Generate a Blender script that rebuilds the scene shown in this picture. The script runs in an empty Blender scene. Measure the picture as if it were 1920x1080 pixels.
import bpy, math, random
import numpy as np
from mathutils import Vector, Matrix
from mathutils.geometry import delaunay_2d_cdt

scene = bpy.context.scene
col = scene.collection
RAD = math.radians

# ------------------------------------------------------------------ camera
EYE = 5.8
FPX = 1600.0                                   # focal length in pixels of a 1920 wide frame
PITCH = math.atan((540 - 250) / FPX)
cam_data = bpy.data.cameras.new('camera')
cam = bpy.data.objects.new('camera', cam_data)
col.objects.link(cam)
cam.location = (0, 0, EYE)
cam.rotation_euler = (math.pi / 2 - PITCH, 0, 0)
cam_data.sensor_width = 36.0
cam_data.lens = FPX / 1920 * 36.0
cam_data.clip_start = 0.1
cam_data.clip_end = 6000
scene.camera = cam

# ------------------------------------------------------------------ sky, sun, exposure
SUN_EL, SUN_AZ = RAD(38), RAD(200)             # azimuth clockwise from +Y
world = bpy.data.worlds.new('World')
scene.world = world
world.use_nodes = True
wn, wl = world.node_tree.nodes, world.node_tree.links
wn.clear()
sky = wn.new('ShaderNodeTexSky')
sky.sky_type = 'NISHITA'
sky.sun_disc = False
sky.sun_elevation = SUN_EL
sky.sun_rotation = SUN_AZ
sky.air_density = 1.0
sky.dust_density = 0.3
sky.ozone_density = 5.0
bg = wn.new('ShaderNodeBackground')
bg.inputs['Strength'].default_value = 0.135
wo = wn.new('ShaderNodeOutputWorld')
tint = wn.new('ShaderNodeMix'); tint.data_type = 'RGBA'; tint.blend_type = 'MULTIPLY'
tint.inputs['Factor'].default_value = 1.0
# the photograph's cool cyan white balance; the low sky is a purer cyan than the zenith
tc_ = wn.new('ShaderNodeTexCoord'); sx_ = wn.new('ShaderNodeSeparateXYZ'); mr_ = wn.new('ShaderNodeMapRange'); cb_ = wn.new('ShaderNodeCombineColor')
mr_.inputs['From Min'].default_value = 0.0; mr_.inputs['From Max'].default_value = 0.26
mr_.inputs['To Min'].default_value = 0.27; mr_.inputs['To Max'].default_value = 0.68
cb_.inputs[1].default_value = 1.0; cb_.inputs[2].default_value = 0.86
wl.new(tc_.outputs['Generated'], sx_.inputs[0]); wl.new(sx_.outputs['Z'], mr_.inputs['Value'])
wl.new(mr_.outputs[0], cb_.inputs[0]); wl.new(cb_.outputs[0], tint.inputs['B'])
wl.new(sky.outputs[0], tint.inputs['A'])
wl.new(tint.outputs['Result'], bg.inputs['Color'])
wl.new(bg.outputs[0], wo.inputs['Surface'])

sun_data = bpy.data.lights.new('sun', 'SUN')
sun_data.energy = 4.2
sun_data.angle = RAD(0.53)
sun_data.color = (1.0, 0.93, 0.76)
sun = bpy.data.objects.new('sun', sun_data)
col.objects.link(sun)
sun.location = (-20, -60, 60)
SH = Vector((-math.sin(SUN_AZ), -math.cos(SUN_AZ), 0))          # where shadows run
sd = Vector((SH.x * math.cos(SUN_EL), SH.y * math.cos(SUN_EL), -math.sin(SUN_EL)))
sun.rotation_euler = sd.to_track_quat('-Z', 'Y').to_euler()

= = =

TASK
In the listing above, reproduce the first line and each one after it through the line that contains "scene.camera = cam".

ANSWER TO THE EXERCISE
Generate a Blender script that rebuilds the scene shown in this picture. The script runs in an empty Blender scene. Measure the picture as if it were 1920x1080 pixels.
import bpy, math, random
import numpy as np
from mathutils import Vector, Matrix
from mathutils.geometry import delaunay_2d_cdt

scene = bpy.context.scene
col = scene.collection
RAD = math.radians

# ------------------------------------------------------------------ camera
EYE = 5.8
FPX = 1600.0                                   # focal length in pixels of a 1920 wide frame
PITCH = math.atan((540 - 250) / FPX)
cam_data = bpy.data.cameras.new('camera')
cam = bpy.data.objects.new('camera', cam_data)
col.objects.link(cam)
cam.location = (0, 0, EYE)
cam.rotation_euler = (math.pi / 2 - PITCH, 0, 0)
cam_data.sensor_width = 36.0
cam_data.lens = FPX / 1920 * 36.0
cam_data.clip_start = 0.1
cam_data.clip_end = 6000
scene.camera = cam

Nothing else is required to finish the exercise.